As an aside, this is related to why the falling action in ROTK seems so perfunctory and why many audiences unfamiliar with the book were confused as to Frodo’s decision to sail into the Uttermost West. Without the believable conveyance of spiritual torment and physical suffering Frodo continues to experience even after the Quest is achieved, it seems illogical the character would forsake everyone and everything for which he undertook the Quest to save in the first place. Frodo’s lines at the Grey Havens (“We set out to save the Shire, Sam. And it has been saved, but not for me.”) fall flat not because they aren’t well-delivered by Wood but because Wood has been incapable of setting up the trade-off. Jackson’s ham-handed attempts to help address this with extra-Tolkien lines (“How do you pick up the pieces of a broken life?”) do nothing to resolve the underlying problem: that his choice of Frodo simply isn’t at a point in his own life where he can appreciate the depths of loss and sacrifice to which the character has committed. 

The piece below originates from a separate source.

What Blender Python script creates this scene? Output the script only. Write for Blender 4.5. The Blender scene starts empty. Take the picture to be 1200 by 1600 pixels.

In short, Wood’s performance was the best we could expect from him at that age and it is unfortunate he was placed in a position where he was doomed to mediocrity. It’s hard to tell whether Jackson perhaps didn’t fully appreciate the task set against his Frodo or maybe didn’t grasp the implications of his casting decision, but the end result was a diminution of the emotional impact of his films. Without a fuller spectrum of life experiences to draw from at such a young age, Wood appears out of place next to Ian McKellen, Ian Holm, Christopher Lee, and even his contemporaries like Sean Astin and Billy Boyd. In many instances, a “weak link” can be compensated for through other members of the cast, and some of that certainly happened in Wood’s case. Sadly, though, Frodo’s challenge is so internal and specific to him and bears such an incredible amount of the epistemological weight that Jackson’s casting choice does a significant disservice to some of the story’s chief themes.